With her life story, her weight issues, her spacey ways, Anna Nicole was part Marilyn, part Oprah, part Elvis; a best-of remix of our favorite celebrity vices. That was her appeal.

"It's like watching a movie we've seen before," Halpern says. "Personal lives of celebrities are a whole 'nother realm of entertainment."

Yet as comfortable as her role made us, it may have made Anna less so. In her day, Monroe -- who was born Norma Jean and not Marilyn -- spoke of this, of keeping up the machinery of "Marilyn Monroe," of how exhausting it was to maintain that facade.

Last week, a Houston Chronicle article quoted a man who knew Anna Nicole in her youth.

"People said she was real ambitious and talked about going off and doing great things, but how many people actually go off and do it?" he said. "She was just an ordinary, skinny, brown-haired local girl, but I do remember she was brighter than most of the kids we got."

Was Anna bright? Ambitious? Was she savvy? Was she in on the joke we called her? Was she going along to get along?

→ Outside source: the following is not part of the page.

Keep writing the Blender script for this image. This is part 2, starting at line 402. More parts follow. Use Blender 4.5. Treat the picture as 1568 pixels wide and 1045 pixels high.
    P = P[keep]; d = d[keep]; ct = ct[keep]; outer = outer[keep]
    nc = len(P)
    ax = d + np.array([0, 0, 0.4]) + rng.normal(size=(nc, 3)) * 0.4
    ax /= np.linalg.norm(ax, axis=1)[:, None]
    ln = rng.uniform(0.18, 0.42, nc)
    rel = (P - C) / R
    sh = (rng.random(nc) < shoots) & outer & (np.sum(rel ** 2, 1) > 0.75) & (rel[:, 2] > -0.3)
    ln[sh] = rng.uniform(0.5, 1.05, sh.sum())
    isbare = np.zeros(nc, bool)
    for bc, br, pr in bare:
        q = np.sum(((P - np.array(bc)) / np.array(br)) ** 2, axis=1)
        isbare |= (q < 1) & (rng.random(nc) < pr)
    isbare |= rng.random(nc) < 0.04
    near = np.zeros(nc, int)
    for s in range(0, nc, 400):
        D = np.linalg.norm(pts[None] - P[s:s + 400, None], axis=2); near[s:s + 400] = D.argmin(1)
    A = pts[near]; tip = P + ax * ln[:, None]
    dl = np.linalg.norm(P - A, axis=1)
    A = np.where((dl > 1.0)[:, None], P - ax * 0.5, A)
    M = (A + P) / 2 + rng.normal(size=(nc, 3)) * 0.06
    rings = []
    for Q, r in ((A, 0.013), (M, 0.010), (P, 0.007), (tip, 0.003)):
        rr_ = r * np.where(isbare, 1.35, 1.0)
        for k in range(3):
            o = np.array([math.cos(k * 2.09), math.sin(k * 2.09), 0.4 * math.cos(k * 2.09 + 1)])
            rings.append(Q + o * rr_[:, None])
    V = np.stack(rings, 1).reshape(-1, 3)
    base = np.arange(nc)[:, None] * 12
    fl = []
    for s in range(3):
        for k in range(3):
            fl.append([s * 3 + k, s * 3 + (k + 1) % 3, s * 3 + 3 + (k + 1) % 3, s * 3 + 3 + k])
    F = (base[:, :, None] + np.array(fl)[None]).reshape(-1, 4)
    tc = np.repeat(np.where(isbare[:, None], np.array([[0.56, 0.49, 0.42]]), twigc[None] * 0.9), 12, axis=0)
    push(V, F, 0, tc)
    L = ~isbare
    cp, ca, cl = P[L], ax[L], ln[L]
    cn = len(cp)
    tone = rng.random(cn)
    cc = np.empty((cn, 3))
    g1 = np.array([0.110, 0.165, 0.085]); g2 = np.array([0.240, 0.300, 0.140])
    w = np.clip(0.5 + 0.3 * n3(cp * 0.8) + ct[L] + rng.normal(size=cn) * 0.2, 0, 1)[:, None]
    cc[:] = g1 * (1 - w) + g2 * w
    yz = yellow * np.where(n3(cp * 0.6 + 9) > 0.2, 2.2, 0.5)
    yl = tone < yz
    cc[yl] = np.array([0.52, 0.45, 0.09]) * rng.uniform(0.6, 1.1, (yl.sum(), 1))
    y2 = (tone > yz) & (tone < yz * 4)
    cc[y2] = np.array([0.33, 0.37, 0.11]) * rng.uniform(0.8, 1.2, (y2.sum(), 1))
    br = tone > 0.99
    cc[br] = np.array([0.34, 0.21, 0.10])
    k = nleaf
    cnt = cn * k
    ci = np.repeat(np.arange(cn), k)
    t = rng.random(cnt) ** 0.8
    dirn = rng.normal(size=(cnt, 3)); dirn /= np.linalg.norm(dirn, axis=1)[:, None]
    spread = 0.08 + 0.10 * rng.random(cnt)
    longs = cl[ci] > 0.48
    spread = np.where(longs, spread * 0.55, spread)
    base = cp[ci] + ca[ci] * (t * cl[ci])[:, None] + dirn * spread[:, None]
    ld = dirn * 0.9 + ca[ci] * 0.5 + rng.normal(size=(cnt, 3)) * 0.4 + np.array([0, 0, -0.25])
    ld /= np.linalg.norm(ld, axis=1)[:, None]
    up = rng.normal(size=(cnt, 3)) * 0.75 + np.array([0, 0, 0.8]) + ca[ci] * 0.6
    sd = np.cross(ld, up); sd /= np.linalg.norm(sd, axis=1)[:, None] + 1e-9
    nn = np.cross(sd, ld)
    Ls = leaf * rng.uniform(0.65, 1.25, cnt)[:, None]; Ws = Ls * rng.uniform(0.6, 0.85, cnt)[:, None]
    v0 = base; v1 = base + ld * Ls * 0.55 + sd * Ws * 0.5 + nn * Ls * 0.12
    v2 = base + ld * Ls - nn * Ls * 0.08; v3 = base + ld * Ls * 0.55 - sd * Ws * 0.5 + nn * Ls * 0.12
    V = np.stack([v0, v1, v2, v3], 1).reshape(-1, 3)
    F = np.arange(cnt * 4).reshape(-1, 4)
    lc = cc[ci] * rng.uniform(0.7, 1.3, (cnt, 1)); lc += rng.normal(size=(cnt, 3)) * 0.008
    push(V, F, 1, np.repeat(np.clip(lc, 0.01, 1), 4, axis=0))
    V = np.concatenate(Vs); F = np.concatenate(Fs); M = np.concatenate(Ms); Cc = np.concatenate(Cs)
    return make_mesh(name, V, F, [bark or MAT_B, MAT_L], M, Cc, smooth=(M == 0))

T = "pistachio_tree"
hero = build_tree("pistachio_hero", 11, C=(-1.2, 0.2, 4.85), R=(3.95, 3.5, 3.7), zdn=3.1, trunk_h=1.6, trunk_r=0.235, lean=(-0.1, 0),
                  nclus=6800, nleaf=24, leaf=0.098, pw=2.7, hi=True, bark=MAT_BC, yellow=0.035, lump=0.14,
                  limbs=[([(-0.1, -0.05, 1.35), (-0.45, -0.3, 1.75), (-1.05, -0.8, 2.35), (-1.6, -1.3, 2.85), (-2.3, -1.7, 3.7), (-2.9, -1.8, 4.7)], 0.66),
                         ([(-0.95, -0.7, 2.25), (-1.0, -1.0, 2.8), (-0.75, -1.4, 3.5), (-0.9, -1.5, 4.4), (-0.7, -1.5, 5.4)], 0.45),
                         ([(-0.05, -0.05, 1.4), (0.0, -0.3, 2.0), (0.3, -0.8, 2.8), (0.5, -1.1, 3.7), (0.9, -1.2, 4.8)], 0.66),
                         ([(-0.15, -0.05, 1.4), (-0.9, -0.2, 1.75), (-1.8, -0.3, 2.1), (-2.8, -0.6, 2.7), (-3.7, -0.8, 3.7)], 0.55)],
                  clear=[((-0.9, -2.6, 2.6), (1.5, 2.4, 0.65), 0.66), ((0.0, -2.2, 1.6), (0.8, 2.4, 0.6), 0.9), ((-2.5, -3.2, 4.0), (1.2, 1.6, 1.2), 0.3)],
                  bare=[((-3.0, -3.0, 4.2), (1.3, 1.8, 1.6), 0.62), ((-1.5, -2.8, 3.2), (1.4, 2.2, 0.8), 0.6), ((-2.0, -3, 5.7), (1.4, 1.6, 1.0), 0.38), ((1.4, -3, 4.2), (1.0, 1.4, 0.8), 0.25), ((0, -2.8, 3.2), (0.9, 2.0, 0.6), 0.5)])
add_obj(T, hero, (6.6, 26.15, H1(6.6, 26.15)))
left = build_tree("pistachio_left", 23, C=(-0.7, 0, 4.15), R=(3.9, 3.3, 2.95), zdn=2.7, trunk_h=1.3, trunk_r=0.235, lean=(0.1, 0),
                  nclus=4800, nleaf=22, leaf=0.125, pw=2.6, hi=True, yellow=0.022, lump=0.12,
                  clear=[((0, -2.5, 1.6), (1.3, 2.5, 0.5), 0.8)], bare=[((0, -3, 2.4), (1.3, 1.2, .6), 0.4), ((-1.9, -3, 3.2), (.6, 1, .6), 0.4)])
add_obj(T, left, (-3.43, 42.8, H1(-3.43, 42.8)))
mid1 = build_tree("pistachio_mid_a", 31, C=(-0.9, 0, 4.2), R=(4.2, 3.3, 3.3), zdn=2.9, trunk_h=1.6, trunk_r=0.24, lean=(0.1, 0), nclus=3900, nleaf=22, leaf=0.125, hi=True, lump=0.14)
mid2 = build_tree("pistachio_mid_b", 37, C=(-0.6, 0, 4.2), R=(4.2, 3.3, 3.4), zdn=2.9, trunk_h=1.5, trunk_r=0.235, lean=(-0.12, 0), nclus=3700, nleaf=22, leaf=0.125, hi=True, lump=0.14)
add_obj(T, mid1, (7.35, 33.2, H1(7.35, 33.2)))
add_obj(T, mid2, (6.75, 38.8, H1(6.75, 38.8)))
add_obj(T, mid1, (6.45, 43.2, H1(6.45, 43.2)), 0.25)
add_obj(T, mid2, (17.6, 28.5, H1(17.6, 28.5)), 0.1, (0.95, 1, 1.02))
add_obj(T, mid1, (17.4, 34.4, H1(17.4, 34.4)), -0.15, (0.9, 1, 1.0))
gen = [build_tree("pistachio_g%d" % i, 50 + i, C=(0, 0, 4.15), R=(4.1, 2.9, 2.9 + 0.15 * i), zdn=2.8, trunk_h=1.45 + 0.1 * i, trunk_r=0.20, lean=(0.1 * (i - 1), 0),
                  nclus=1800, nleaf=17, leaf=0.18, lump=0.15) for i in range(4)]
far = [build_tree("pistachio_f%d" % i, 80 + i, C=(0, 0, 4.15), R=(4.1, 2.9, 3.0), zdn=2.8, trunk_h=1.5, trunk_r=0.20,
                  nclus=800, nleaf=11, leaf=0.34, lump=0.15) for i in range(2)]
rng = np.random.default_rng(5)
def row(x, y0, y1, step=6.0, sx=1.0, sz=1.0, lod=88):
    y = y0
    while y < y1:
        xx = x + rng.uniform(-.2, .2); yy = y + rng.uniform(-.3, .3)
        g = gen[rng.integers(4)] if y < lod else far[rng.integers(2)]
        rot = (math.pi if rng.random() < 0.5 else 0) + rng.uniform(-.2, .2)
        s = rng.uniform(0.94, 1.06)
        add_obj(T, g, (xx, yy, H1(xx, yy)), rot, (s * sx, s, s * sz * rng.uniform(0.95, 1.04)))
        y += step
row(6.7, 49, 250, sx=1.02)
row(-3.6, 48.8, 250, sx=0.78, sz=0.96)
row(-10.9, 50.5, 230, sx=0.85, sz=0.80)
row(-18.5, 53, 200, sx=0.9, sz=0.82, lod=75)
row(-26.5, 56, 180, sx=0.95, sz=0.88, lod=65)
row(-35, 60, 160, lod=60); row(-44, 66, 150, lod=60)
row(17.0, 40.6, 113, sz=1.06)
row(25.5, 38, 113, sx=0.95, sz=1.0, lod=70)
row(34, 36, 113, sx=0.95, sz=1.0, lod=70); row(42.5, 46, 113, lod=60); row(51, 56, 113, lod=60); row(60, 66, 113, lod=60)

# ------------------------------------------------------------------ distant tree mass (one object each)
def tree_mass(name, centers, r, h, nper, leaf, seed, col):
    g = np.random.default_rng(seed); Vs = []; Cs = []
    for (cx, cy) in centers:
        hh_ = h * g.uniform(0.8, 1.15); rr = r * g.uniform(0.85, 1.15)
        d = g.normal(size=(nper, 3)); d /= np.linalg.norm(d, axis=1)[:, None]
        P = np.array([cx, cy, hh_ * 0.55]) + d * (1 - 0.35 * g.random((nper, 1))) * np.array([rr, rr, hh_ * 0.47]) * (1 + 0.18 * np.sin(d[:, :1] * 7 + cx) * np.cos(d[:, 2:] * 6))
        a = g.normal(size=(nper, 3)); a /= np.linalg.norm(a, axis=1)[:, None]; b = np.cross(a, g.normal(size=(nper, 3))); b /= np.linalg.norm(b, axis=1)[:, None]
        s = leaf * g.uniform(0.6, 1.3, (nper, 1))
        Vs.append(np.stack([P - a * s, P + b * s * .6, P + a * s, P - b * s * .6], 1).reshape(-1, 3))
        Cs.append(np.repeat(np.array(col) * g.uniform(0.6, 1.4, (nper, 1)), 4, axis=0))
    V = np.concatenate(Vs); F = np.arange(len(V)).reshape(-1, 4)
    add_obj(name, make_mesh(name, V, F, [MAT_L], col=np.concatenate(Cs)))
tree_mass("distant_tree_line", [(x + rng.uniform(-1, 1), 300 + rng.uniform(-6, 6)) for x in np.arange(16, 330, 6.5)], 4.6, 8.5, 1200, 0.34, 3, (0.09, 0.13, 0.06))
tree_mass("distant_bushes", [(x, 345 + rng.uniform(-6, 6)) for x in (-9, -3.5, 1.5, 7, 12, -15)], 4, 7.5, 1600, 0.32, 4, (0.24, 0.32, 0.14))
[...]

A lot of narratives are being written, in this age of reality shows, a lot of narratives being claimed and capitalized upon. Look at "Survivor" "villains" Rob and Amber -- they met on the "reality" TV show, she wins a million on the all-stars edition and they get engaged on camera. Then they go on "The Amazing Race," smart and ruthless all the way. This month, they're on Race's all-star edition.

Or Omarosa of "The Apprentice," who parlayed that into a gig on "The Surreal Life."

It doesn't matter anymore who they were. They are characters now, and we've been taught exactly how to think about them.

Priscilla Wald, a professor of English and women's studies at Duke University, understands the power of repeated references. She writes about narrative, examining how language about science circulates in popular culture and how the way media write about science affects the way we think about it.

She notes, for instance, that many people think of clones as not having a mother or a father, but rather, in the language of popular press, "donors." "If you see it enough, it gets in your head that [clones are] not human."

She sees similar echoes in the creation of an Anna Nicole. The characters we're assigned -- or we create -- are based on pre-existing stereotypes, she says. The stern guy with the heart of gold. The dumb blonde. Those stereotypes allow us to not dig any deeper. They make for a story line easy to follow, right to the end.

Now, with Anna Nicole gone, we can cast a new character. Ready for your close-up, Nicole Richie?